There are moments in your current revision where you have pause to consider the way your writing style has evolved from, charitably, a step or two beyond the mere linking of declarative sentences, driven by pauses, pacing, and other timing devices to its present state, just beyond rococo, this sentence being a prime example. You do enjoy the long, languorous sentence, swirling about like a barista's display of ingenious design floating atop your morning latte. When such a sentence appears between the bookends of shorter, ten- or twelve-word sentences, the effect comprises for you an orchestrated paragraph, one that gets at the intent and movement of your characters, suggesting a vivid pattern of story, setting, and individuals caught up in these media.
This discovery becomes disturbing in its way because you are currently setting aside an hour a day in preparation for your comparative literature class, which begins in two weeks, wherein you will compare and contrast The Ambassadors by Henry James with Foreign Bodies by Cynthia Ozick. It is not that you have anything against Henry James as it is that you do not have much going for him, while you have much going in favor of Cynthia Ozick. Not the least of the things you admire about her is the way her characters seem so edgy, jostling one another to get off the page or occupy the window seat or get the waiter's attention by some subtle glance or gesture as opposed to James, whose every sentence seems to you as though it were extracted from conversation at dinner with an individual he had just met and whose social pulse he was attempting to take through that individual's sleeve.
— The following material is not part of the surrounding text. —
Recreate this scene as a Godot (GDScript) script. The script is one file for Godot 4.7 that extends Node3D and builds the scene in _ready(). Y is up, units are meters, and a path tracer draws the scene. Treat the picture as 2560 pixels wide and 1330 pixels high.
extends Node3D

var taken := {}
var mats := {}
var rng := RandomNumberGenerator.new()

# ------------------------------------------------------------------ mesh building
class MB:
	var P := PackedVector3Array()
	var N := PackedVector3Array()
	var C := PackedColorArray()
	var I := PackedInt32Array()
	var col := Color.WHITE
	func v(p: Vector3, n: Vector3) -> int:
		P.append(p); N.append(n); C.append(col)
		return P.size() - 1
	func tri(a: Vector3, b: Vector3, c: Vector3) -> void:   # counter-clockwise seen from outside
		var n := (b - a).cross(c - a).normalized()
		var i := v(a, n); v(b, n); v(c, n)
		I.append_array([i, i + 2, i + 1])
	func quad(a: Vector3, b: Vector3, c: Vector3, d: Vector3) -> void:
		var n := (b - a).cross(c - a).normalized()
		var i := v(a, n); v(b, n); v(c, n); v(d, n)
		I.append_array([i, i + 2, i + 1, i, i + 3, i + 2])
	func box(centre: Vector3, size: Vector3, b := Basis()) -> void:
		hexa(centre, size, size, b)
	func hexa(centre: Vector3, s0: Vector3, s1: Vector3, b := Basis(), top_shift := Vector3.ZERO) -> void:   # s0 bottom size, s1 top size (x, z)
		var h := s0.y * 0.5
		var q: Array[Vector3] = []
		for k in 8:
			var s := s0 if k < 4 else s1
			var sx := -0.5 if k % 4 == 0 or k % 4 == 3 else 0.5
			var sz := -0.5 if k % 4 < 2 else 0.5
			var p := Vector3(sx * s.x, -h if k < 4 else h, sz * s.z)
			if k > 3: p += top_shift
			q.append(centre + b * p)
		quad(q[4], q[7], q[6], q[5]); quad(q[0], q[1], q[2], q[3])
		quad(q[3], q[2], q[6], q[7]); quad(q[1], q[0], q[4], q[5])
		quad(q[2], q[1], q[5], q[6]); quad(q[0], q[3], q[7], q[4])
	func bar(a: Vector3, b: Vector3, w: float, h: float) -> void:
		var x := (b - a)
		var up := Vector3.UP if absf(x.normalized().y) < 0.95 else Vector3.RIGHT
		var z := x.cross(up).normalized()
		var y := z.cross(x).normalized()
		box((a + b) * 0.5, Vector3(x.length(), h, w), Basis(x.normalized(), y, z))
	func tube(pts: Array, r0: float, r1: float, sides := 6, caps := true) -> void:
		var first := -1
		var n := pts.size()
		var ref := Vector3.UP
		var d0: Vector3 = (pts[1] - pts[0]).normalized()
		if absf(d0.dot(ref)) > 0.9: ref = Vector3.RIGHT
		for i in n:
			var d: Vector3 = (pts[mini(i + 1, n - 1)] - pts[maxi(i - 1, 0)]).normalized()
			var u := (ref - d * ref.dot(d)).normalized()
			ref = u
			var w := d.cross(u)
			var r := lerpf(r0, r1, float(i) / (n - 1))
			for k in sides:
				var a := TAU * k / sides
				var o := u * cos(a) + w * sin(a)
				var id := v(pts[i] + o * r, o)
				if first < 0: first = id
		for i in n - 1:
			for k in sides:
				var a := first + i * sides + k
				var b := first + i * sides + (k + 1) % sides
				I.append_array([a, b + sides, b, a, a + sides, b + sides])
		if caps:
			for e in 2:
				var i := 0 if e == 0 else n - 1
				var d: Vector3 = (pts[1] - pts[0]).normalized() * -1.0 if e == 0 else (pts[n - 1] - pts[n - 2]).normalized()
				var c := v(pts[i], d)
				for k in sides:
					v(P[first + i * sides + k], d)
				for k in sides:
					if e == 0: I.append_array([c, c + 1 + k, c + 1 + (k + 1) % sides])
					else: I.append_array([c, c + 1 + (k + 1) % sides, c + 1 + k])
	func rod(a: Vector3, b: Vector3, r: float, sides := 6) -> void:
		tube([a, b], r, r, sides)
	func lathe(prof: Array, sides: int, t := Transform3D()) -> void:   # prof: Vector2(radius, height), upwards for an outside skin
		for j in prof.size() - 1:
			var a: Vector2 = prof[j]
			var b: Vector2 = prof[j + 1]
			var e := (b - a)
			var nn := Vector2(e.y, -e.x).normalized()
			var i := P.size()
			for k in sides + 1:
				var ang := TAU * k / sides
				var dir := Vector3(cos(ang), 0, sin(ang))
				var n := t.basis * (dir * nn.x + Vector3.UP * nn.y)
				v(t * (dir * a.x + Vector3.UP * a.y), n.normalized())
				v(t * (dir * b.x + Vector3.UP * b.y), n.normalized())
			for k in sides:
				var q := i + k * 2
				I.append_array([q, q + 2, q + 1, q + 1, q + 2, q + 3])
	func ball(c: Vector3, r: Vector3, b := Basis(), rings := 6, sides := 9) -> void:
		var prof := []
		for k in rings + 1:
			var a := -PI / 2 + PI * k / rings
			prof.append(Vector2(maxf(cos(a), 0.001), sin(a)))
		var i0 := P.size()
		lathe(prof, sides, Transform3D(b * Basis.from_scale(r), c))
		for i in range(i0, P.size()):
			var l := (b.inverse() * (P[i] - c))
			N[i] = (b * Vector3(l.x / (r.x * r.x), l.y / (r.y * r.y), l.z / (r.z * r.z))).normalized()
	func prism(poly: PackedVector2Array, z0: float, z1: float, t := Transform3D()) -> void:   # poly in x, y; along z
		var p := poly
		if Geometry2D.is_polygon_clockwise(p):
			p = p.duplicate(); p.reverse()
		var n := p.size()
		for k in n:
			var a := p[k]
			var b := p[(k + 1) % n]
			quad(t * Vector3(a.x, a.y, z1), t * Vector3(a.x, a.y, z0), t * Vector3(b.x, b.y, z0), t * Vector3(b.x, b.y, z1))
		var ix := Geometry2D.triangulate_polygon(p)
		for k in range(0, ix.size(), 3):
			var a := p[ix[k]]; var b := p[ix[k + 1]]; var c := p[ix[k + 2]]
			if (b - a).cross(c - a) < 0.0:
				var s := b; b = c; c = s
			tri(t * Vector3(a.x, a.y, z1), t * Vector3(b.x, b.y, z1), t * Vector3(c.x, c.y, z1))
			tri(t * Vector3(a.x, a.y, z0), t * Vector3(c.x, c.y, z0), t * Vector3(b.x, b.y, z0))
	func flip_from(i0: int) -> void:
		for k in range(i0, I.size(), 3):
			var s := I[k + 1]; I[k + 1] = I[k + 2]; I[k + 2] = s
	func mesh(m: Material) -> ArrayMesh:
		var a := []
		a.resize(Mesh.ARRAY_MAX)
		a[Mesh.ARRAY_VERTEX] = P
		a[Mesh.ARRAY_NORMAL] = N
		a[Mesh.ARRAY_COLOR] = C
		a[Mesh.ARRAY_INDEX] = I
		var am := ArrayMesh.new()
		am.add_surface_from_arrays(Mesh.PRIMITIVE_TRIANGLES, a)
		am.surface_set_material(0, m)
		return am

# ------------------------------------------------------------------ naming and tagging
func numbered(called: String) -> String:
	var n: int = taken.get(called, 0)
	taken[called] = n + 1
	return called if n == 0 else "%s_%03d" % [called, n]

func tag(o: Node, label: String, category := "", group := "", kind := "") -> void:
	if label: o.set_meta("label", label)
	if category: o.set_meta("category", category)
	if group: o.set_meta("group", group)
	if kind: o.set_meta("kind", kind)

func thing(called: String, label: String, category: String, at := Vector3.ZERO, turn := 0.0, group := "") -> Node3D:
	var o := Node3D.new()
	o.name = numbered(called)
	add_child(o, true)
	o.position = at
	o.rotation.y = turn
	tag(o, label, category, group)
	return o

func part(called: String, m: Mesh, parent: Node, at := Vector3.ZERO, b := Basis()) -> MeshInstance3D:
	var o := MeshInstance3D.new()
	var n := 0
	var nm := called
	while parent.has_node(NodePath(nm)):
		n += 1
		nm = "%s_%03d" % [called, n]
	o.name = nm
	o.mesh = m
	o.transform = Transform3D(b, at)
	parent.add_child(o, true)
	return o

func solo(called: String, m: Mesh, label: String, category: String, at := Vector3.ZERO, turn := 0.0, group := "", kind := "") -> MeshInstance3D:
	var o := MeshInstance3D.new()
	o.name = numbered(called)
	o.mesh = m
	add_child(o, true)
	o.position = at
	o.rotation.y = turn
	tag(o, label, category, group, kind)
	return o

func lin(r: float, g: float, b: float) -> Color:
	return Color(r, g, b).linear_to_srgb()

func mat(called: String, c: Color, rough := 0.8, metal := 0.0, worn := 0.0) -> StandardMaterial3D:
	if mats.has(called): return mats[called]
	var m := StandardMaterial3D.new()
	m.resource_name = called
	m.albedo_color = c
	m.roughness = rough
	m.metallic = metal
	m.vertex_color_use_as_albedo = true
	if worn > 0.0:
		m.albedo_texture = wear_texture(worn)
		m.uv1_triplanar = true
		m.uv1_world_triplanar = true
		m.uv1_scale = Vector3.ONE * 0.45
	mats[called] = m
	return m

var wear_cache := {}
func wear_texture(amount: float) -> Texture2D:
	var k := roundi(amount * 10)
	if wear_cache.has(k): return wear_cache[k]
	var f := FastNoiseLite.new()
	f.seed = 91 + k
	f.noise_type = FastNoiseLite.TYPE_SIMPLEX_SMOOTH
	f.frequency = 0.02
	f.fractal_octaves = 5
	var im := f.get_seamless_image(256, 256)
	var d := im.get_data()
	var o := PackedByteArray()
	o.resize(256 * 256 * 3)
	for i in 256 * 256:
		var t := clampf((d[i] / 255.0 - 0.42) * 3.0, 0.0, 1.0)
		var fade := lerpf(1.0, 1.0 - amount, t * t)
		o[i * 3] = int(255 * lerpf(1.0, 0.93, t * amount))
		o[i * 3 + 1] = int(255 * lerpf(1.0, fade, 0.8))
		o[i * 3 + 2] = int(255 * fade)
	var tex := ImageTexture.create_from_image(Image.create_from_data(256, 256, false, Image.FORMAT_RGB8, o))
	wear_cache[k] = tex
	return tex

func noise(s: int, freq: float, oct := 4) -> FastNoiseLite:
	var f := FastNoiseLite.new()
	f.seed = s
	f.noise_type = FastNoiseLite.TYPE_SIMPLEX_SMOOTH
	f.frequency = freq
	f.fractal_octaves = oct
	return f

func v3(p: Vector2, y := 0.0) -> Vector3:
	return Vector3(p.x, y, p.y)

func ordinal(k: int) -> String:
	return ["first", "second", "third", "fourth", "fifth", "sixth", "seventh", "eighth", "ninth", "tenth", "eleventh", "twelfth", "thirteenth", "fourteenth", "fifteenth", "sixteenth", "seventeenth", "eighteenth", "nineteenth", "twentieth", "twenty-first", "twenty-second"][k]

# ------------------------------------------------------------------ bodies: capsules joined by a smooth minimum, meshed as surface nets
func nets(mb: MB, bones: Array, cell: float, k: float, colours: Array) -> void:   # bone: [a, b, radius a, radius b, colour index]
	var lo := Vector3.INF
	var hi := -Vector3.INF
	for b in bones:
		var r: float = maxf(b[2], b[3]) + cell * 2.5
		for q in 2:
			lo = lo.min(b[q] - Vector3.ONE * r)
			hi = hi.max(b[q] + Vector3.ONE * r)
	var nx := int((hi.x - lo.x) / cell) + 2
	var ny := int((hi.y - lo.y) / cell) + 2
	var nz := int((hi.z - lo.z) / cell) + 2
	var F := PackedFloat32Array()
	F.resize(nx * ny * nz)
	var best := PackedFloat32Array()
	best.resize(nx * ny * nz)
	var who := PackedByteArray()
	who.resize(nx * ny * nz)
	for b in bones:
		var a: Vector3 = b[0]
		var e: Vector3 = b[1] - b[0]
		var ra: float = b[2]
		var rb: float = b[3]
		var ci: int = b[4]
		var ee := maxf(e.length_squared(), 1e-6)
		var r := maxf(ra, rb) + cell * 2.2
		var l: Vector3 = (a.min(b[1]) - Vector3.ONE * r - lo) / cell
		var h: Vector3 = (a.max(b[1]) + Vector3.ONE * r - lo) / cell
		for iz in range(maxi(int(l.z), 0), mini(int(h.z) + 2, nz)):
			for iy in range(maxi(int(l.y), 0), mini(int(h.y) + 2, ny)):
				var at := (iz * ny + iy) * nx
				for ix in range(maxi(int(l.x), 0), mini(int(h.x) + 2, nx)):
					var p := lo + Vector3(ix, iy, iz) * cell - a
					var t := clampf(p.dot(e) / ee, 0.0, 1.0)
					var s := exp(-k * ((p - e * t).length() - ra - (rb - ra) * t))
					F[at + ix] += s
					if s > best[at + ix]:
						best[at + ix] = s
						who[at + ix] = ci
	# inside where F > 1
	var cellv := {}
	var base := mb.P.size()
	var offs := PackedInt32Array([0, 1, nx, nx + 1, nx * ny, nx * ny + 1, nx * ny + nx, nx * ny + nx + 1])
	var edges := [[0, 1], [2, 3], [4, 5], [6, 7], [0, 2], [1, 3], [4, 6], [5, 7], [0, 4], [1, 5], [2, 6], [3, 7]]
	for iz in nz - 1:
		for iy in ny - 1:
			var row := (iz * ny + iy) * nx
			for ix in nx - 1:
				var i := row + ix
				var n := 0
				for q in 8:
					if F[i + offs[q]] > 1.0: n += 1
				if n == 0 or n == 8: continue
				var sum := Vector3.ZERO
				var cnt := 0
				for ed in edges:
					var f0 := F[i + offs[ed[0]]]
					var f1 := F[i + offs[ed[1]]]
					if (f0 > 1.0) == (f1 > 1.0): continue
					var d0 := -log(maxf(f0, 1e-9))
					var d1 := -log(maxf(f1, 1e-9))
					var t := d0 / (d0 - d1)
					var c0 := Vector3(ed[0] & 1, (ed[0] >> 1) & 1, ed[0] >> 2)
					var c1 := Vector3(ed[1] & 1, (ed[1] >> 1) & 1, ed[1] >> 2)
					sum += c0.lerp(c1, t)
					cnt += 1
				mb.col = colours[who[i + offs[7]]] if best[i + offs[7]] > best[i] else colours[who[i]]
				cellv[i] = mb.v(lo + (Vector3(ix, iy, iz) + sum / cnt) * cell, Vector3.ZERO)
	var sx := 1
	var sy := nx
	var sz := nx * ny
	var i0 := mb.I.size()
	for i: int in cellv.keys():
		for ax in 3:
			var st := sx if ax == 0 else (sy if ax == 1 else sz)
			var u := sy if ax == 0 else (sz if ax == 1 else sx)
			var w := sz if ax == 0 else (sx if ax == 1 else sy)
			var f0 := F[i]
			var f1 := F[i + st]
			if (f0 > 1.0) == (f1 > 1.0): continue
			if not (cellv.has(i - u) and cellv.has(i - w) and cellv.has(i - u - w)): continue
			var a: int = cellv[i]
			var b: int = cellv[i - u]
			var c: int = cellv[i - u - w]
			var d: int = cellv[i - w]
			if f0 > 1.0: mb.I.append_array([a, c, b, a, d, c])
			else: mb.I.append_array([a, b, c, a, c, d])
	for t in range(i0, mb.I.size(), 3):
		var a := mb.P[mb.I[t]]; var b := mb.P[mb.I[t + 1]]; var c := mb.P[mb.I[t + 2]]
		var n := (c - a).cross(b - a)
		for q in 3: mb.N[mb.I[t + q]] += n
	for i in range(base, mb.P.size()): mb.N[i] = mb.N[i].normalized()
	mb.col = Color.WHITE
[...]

You were not sufficiently drawn into James by your instructors at UCLA, nor were your independent readings of him much help in building the fires of enthusiasm for him as, for apt comparison, Booth Tarkington, 1869-1946. He and James were near contemporaries. Both were prolific, trying their hands at various formats. The difference for you, particularly with The Magnificent Ambersons, but also the Penrod stories and the delightful Mary's Neck, was that you were drawn into the Tarkington because of some sinews of connection to feelings and concern for the effects of the characters. You were more or less marched into reading James because his works were assigned. You read them because of the certainty that you would be missing something if you did not read them, and even then, you read them because it was unacceptable for you as an English major to believe that you were not able to see what so many of your peers and instructors got from him. You still have lingering concerns that had you been more able to see nuance and exquisite moral and psychological layers and concerns in his work, your career would have taken on greater challenges, leading you to become the more polished critical thinker you wished to be. But you could not "get" James, in large measure because you did not care. You did "get"Tarkington. Of course, James is still resting firmly on the plinth of esteem; Tarkington is all but forgotten. Except for some vague memory that he wrote the novel from which came Orson Welles' finest film of all, Tarkington is not studied nor discussed. You are in fact reading Colm Toibin's All a Novelist Needs, which is more or less scholarly in intent and more rather than less about Henry James. Toibin has even written a novel in which James is the protagonist.
What this augurs for you,beyond your sense of concern about your sentence length, is the hope that when this revision of yours is done, and your publisher chooses from the list of things you'd like to do next, she chooses your proposal for writing what will in effect become Volume Two of D. H. Lawrence's Volume One, Studies in Classic American Literature. Are you listening, Lynne? Because one of the chapters will surely be on Booth Tarkington.